24 March 2013. Opium, its derivative heroin and methamphetamines are surging across Myanmar’s borders in quantities that the United Nations and police in neighboring countries are dismayed. The civilian government now in power for two years has been struggling to get a foothold in the war against drugs. The trade is concentrated in the remote impoverished areas where the government has little control, where ethnic armies have waged wars for decades. The wars were finance to with drug money. President Thein Sein has signed a ceasefire agreement with the rebel groups in the region but the peace is extremely fragile and sporadic fighting continues. Arresting poor opium farmers risks alienation of ethnic groups.

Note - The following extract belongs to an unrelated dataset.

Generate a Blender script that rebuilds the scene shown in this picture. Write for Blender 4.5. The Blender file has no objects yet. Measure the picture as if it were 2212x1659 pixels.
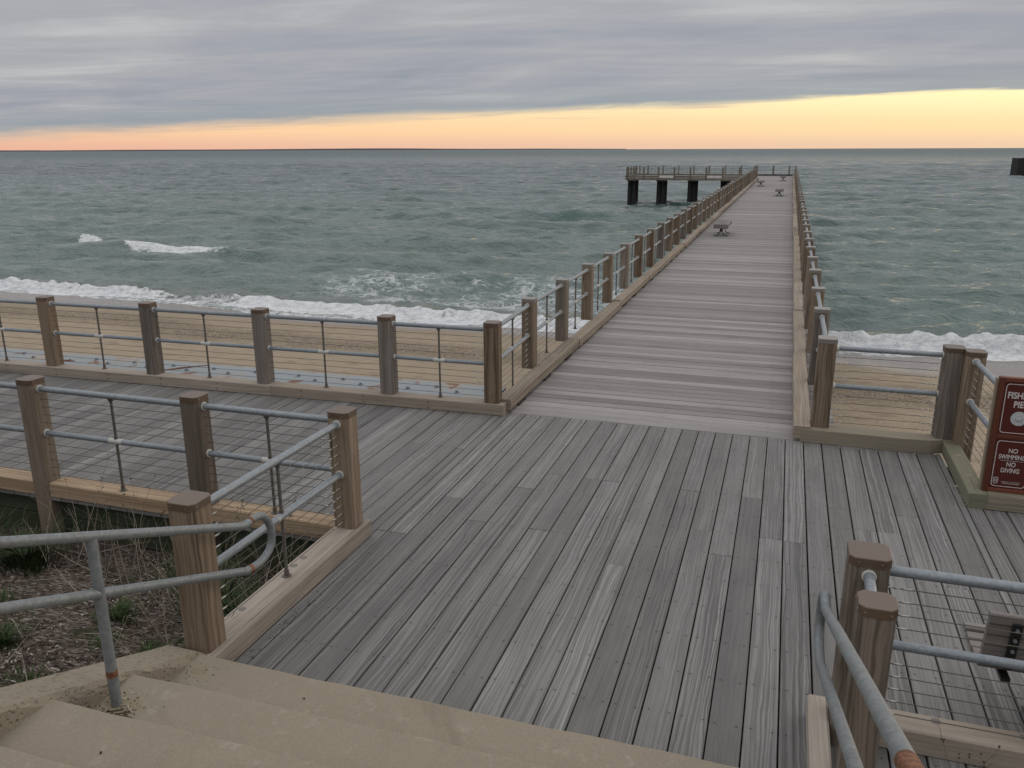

Col. Myint Thein, head of the Central Committee for Drug Abuse and Control, said that to sole the drug problem there must be peace in the region.

Almost everyone in Thon Min Yar is an opium farmer. This is a remote village that does not even appear in the map. Its 73 bamboo huts have no electricity or running water. Its people have no access to health care, no job prospects, not enough food and no aspirations other than survival. Toddlers and teens get all education in one room schoolhouse.

An average opium farmer will earn about $1000 in a year in an acre of farmland. But he has to pay bribe to the police, army and ethnic armies.

The Golden Triangle is the area where Shan state meets borders of Thailand and Laos. It was the world’s top producer of opium for years but in 1990s Afghanistan became the top producer and drug syndicates here began focusing more on methamphetamines.

Most of Myanmar’s drugs are trafficked through its porous 1,100-kilometer (680-mile) border with Thailand.

The drugs that exit the Golden Triangle ripple out across all of Asia, which is why Myanmar is seeking the world’s help. “This is not just Myanmar’s concern. The whole international community should cooperate in eliminating the drug problem,” said Myint Thein, the anti-drug official. “We cannot afford it alone.”

UN and the government want the farmers to switch to cash crops. A farmer earns about $ 3,500 a year on a five month poppy season. But switching to cash crop the same farmer could earn only $500 working year-round rotating crops corn, sunflower and potatoes.